Shannon finds screenwriting challenging compared to novel writing. “The novel is expansive. You are the master of your world. You can take the time to tell the story as you would like. You only have to consider yourself and your reader. The screenwriter, like the lyric poet, is limited by its form. You have to be very economical. You are one part of a process. You are making a blueprint, like an architect, knowing that the final form of your work will be determined by many other hands. I find that artistic collaboration exciting as well.” The toughest challenge for her lies in the difficulty of showing what is going on inside the characters. “Interiority cannot be presented with the ease of a novel. We always want to see the interior development of a character, and the thought and emotion that lies behind decisions they make.”

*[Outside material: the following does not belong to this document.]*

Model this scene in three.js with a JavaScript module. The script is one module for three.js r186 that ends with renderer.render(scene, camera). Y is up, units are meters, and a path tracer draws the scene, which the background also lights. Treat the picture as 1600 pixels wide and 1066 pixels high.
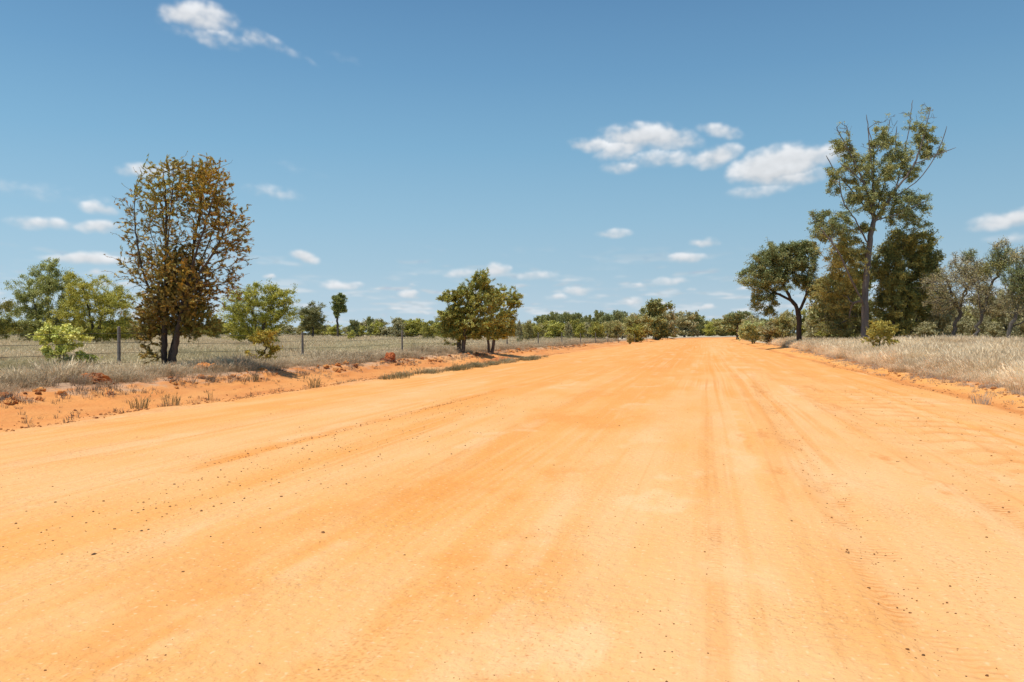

Her writing also affects her teaching, because she always wants her students to learn to enjoy the works they are studying. “We can forget that in our desire to glean wisdom from these authors. They do express wisdom, but it operates through delight.” She strongly believes that people relate to one another through stories, and so delight in listening to stories is crucial for our human development. “We come to know our grandparents by listening to their stories; we come to know God by hearing His story of salvation. We come close to Christ by imbibing his parables.”

Being affected by stories also opens the way to critical thought about them. Shannon encourages her students to develop essay topics by asking themselves, “What surprised me, what delighted, shocked, or excited me? What do I want to spend time thinking through and sharing?”

Experiencing delight in reading rich works can be hard, especially for the young of today immersed from early on in visual entertainment. Receiving an author’s words demands an active imagination, but the visual medium provides a substitute, so that the imagination is never developed. “If you are not able to use your imagination, your ways of engagement with the world are diminished. In a very practical way, your ability to make prudent decisions is hampered if you are unable to imagine forward, to consider the different ways things might work out.”

Training the imagination becomes one of the most important tasks of education. “We owe it to ourselves as human beings, especially with technological developments.” She believes that classical liberal arts education fosters imaginative growth in many ways, such as through poetry memorization, exercises in narration, and training in the fine arts. Reading aloud to children from a young age is a natural way to activate and form their imaginations.

As a teacher, she works to get her students to slow down, to pay more attention, to notice more, to be more precise in description, and to use accurate vocabulary to communicate it so that others can picture things as they have. When she taught middle school science, she would have each student sketch a seashell. When they turned them in to her, she would send them back to notice and include more details that they had missed. She would take her screenwriting students outside to a particular location, and have each one describe it according to the mood of the genre of their project - fantasy, horror, thriller. Later they read their descriptions aloud, noticing the differences in vocabulary and style used to express the same location from different imaginative standpoints.

Shannon believes that we are involved in a fight for the imagination. “We are what we consume. As we need to be mindful of what we eat because of its effect on our bodies, we need to be mindful of what images we consume. The imagination is powerful. We all have experiences of images that linger within us and color our experience of the world. In The Voyage of the Dawn Treader, Lewis explores the consequences of an education which neglects the imagination. As he puts it, ‘Eustace had read only the wrong books. They had a lot to say about exports and imports and governments and drains, but they were weak on dragons.’” Shannon does all she can to make sure her students are strong on dragons.